As a conclusion of law from these facts, the said shows, when they commenced the journey, and continuing on the journey from Tucson to Phoenix, were in character moved in interstate commerce. The attempt of the Arizona Corporation Commission to prescribe rates chargeable for such movement of such interstate commerce is an interference with a matter with which the said Corporation Commission has no jurisdiction, and as a consequence the order violated by the Southern Pacific Company was void, and its violation did not subject the Southern Pacific Company to punishment.

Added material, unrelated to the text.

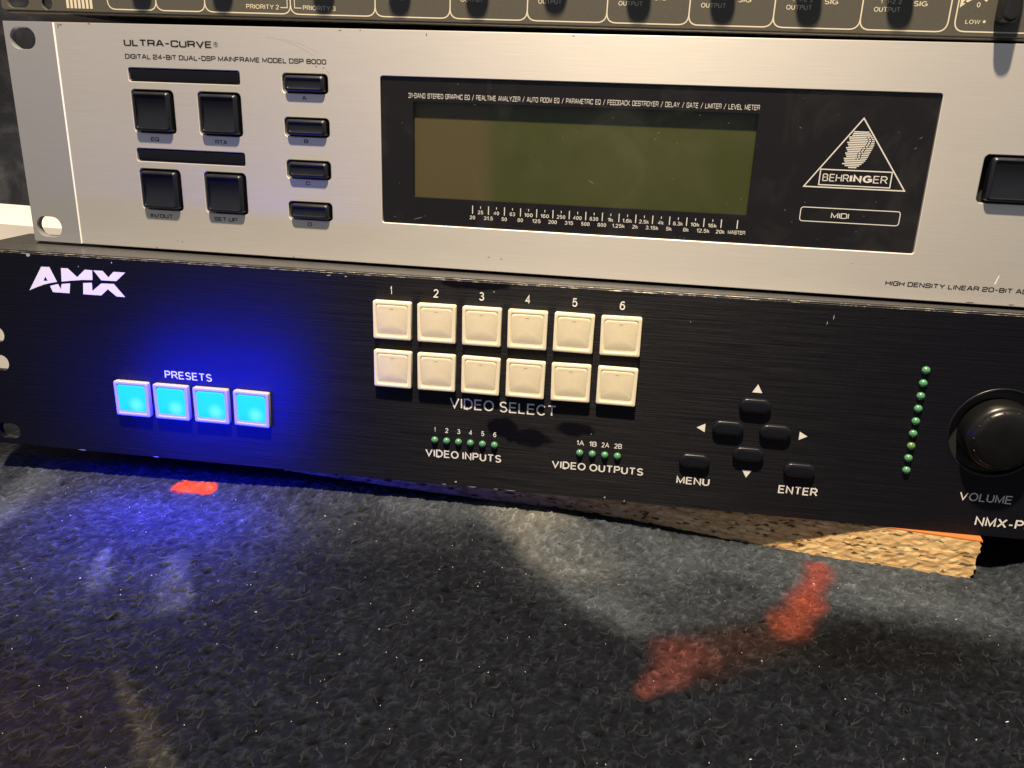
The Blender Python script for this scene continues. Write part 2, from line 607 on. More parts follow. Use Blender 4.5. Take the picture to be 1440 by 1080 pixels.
def square_text(s, x0, x1, z0, z1, mat, parent, t=0.15, y=INK, gap=0.20, space=0.50):
    t_ = t
    x = 0.0
    polys = []
    for ch in s:
        if ch == ' ':
            x += space
            continue
        w, st = GLY[ch]
        for pts, cl in st:
            pp = soften([(p[0] + x,) + tuple(p[1:]) for p in pts], 0.26, bool(cl))
            polys += ribbon(pp, t_, bool(cl))
        x += w + gap + t_ * 0.6
    x -= gap + t_ * 0.6
    h = z1 - z0
    kz = (h - t_ * h) / 1.0
    kx = (x1 - x0 - t_ * h) / max(x, 1e-6) if x > 0.01 else kz
    out = []
    for q in polys:
        out.append([(x0 + t_ * h / 2 + a * kx, z0 + t_ * h / 2 + b * kz) for a, b in q])
    return flat('lettering', out, mat, parent, y)

def arc(cx, cz, rx, rz, a0, a1, n=10):
    return [(cx + rx * math.cos(math.radians(a0 + (a1 - a0) * i / n)), cz + rz * math.sin(math.radians(a0 + (a1 - a0) * i / n))) for i in range(n + 1)]

# plain upright grotesque alphabet, drawn as strokes
def _sans():
    C = {}
    C['A'] = (.86, [([(0, 0), (.43, 1), (.86, 0)], 0), ([(.15, .34), (.71, .34)], 0)])
    C['B'] = (.66, [([(0, 0), (0, 1)], 0), ([(0, 1), (.36, 1)] + arc(.36, .765, .25, .235, 90, -90) + [(0, .53)], 0), ([(.3, .53), (.38, .53)] + arc(.38, .265, .28, .265, 90, -90) + [(0, 0)], 0)])
    C['C'] = (.74, [(arc(.40, .5, .40, .5, 42, 318, 16), 0)])
    C['D'] = (.72, [([(0, 0), (0, 1), (.30, 1)] + arc(.30, .5, .42, .5, 90, -90, 12) + [(.3, 0)], 1)])
    C['E'] = (.60, [([(.60, 1), (0, 1), (0, 0), (.62, 0)], 0), ([(0, .52), (.55, .52)], 0)])
    C['F'] = (.56, [([(.56, 1), (0, 1), (0, 0)], 0), ([(0, .52), (.50, .52)], 0)])
    C['G'] = (.80, [(arc(.40, .5, .40, .5, 45, 320, 16) + [(.78, .17), (.78, .46), (.42, .46)], 0)])
    C['H'] = (.68, [([(0, 0), (0, 1)], 0), ([(.68, 0), (.68, 1)], 0), ([(0, .52), (.68, .52)], 0)])
    C['I'] = (0.0, [([(0, 0), (0, 1)], 0)])
    C['L'] = (.52, [([(0, 1), (0, 0), (.52, 0)], 0)])
    C['M'] = (.80, [([(0, 0), (0, 1), (.40, .08), (.80, 1), (.80, 0)], 0)])
    C['N'] = (.68, [([(0, 0), (0, 1), (.68, 0), (.68, 1)], 0)])
    C['O'] = (.84, [(arc(.42, .5, .42, .5, 0, 342, 19), 1)])
    C['P'] = (.62, [([(0, 0), (0, 1), (.36, 1)] + arc(.36, .735, .27, .265, 90, -90) + [(0, .47)], 0)])
    C['R'] = (.68, [([(0, 0), (0, 1), (.38, 1)] + arc(.38, .74, .27, .26, 90, -90) + [(0, .48)], 0), ([(.36, .48), (.70, 0)], 0)])
    C['S'] = (.64, [(arc(.33, .755, .29, .245, 25, 255, 12) + [(.33, .49)] + arc(.33, .25, .31, .25, 70, -155, 12), 0)])
    C['T'] = (.68, [([(0, 1), (.68, 1)], 0), ([(.34, 1), (.34, 0)], 0)])
    C['U'] = (.66, [([(0, 1), (0, .33)] + arc(.33, .33, .33, .33, 180, 360) + [(.66, 1)], 0)])
    C['V'] = (.78, [([(0, 1), (.39, 0), (.78, 1)], 0)])
    C['W'] = (1.16, [([(0, 1), (.29, 0), (.58, 1), (.87, 0), (1.16, 1)], 0)])
    C['X'] = (.74, [([(0, 1), (.74, 0)], 0), ([(0, 0), (.74, 1)], 0)])
    C['Y'] = (.76, [([(0, 1), (.38, .45), (.76, 1)], 0), ([(.38, .45), (.38, 0)], 0)])
    C['0'] = (.54, [(arc(.27, .5, .27, .5, 0, 342, 19), 1)])
    C['1'] = (.26, [([(0, .74), (.26, 1), (.26, 0)], 0)])
    C['2'] = (.56, [(arc(.28, .73, .27, .27, 170, -35) + [(0, 0), (.57, 0)], 0)])
    C['3'] = (.56, [(arc(.27, .755, .24, .245, 155, -80), 0), ([(.2, .53)] + arc(.27, .265, .29, .265, 80, -160), 0)])
    C['4'] = (.58, [([(.42, 0), (.42, 1), (0, .28), (.58, .28)], 0)])
    C['5'] = (.56, [([(.52, 1), (.10, 1), (.03, .50)] + arc(.27, .33, .29, .33, 130, -155), 0)])
    C['6'] = (.56, [(arc(.28, .32, .28, .32, 0, 342, 19), 1), (arc(.34, .46, .34, .54, 180, 55), 0)])
    C['8'] = (.56, [(arc(.28, .76, .24, .24, 0, 342, 19), 1), (arc(.28, .26, .28, .26, 0, 342, 19), 1)])
    C['k'] = (.46, [([(0, 0), (0, 1)], 0), ([(.42, .66), (.03, .30)], 0), ([(.16, .42), (.46, 0)], 0)])
    C['-'] = (.32, [([(0, .36), (.32, .36)], 0)])
    C['+'] = (.5, [([(0, .45), (.5, .45)], 0), ([(.25, .2), (.25, .7)], 0)])
    C['.'] = (0.0, [([(0, -.06), (0, .10)], 0)])
    return C
SANS = _sans()

def text(s, x0, x1, z0, z1, mat, parent, bold=0.15, y=INK):
    """upright grotesque lettering fitted to the box; bold = stroke width over capital height"""
    t = bold
    x, polys = 0.0, []
    for ch in s:
        if ch == ' ':
            x += 0.36
            continue
        w, st = SANS[ch]
        for pts, cl in st:
            polys += ribbon([(p[0] + x, p[1]) for p in pts], t, bool(cl))
        x += w + 0.15 + t * 0.9
    x -= 0.15 + t * 0.9
    h = z1 - z0
    kz = h * (1 - t)
    tx = t * h
    kx = (x1 - x0 - tx) / x if x > 0.05 else kz
    return flat('lettering', [[(x0 + tx / 2 + a * kx, z0 + tx / 2 + b * kz) for a, b in q] for q in polys], mat, parent, y)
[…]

When goods have been delivered to a carrier for transportation to a destination in another state, and when they have actually started in the course of transportation to another state, such goods are in interstate commerce. Southern Pac. Terminal Co. v. Interstate Commerce Commission and Young, 219 U. S. 498, 55 L. Ed. 310, 31 Sup. Ct. Rep. 279; Texas & N. O. R. R. Co. v. Sabine Tram Co., 227 U. S. 111, 57 L. Ed. 442, 33 Sup. Ct. Rep. 229; Railroad Commission v. Worthington, 225 U. S. 101, 56 L. Ed. 1004, 32 Sup. Ct. Rep. 653; United States v. Union Stockyard, 226 U. S. 286, 57 L. Ed. 226, 33 Sup. Ct. Rep. 83; Gulf, C. & S. F. R. Co. v. Texas, 204 U. S. 403, 51 L. Ed. 540, 27 Sup Ct. Rep. 360; Easdale v. A., T. & S. F. Ry. Co., 100 Kan. 305, 164 Pac. 164 — citing Louisiana R. R. Com. v. T. & P. Ry., 229 U. S. 336, 57 L. Ed. 1215, 33 Sup. Ct. Rep. 837, and A., T. & S. F. Ry. Co. v. Harold, 241 U. S. 371, 60 L. Ed. 1050, 36 Sup. Ct. Rep. 665. Hence if the movement from Deming, New Mexico, *40to Tucson, Arizona, is considered as a completed transaction, certainly the movement from Tucson was commenced to terminate ultimately in the state of California, and the movement on the journey commenced, the object moved became impressed with the character of interstate commerce and the regulation of such movement as to rates of transportation remained exclusively with the Interstate Commerce Commission, because that authority had acted in the matter and prescribed the rate chargeable for the transportation of such class of commerce.
The judgment in this case is not sustained by the evidence nor by the law. I am of the opinion that the judgment should be vacated and the cause dismissed for the reason the Arizona Corporation Commission did not have power to make and enter the order of March 25, 1914, and therefore such order was a nullity, and the appellant’s failure to obey the order created no liability to punishment.